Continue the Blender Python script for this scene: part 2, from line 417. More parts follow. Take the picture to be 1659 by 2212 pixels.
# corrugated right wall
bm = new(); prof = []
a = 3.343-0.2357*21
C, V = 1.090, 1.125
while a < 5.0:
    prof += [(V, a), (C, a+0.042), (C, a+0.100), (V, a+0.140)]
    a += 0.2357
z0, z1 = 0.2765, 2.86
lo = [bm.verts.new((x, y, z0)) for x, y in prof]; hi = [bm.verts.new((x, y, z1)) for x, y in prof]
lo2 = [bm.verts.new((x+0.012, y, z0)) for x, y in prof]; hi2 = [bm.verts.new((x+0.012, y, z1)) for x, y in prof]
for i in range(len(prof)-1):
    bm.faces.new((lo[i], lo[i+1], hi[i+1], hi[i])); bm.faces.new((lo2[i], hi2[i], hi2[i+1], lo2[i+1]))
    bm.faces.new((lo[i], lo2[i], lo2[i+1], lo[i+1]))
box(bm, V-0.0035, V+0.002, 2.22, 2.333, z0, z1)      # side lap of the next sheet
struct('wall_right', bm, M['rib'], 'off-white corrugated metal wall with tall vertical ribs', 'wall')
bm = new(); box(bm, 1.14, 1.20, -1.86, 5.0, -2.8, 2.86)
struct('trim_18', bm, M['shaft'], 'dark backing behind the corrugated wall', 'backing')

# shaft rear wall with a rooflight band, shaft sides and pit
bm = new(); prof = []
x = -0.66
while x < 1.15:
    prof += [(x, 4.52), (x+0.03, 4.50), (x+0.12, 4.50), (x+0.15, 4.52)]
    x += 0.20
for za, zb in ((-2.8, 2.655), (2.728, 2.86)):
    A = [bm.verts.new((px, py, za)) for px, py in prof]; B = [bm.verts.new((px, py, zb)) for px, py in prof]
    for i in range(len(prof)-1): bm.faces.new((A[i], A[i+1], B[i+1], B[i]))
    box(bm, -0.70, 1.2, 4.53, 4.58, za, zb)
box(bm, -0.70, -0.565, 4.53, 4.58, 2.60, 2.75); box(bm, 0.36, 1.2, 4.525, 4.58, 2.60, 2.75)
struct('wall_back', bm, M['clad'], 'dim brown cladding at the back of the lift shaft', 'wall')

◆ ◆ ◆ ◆

## Problem to work on
Quote exactly the first line of the data and every line after it through the one holding "struct('trim_18', bm, M['shaft'], 'dark".

## Answer below
Continue the Blender Python script for this scene: part 2, from line 417. More parts follow. Take the picture to be 1659 by 2212 pixels.
# corrugated right wall
bm = new(); prof = []
a = 3.343-0.2357*21
C, V = 1.090, 1.125
while a < 5.0:
    prof += [(V, a), (C, a+0.042), (C, a+0.100), (V, a+0.140)]
    a += 0.2357
z0, z1 = 0.2765, 2.86
lo = [bm.verts.new((x, y, z0)) for x, y in prof]; hi = [bm.verts.new((x, y, z1)) for x, y in prof]
lo2 = [bm.verts.new((x+0.012, y, z0)) for x, y in prof]; hi2 = [bm.verts.new((x+0.012, y, z1)) for x, y in prof]
for i in range(len(prof)-1):
    bm.faces.new((lo[i], lo[i+1], hi[i+1], hi[i])); bm.faces.new((lo2[i], hi2[i], hi2[i+1], lo2[i+1]))
    bm.faces.new((lo[i], lo2[i], lo2[i+1], lo[i+1]))
box(bm, V-0.0035, V+0.002, 2.22, 2.333, z0, z1)      # side lap of the next sheet
struct('wall_right', bm, M['rib'], 'off-white corrugated metal wall with tall vertical ribs', 'wall')
bm = new(); box(bm, 1.14, 1.20, -1.86, 5.0, -2.8, 2.86)
struct('trim_18', bm, M['shaft'], 'dark backing behind the corrugated wall', 'backing')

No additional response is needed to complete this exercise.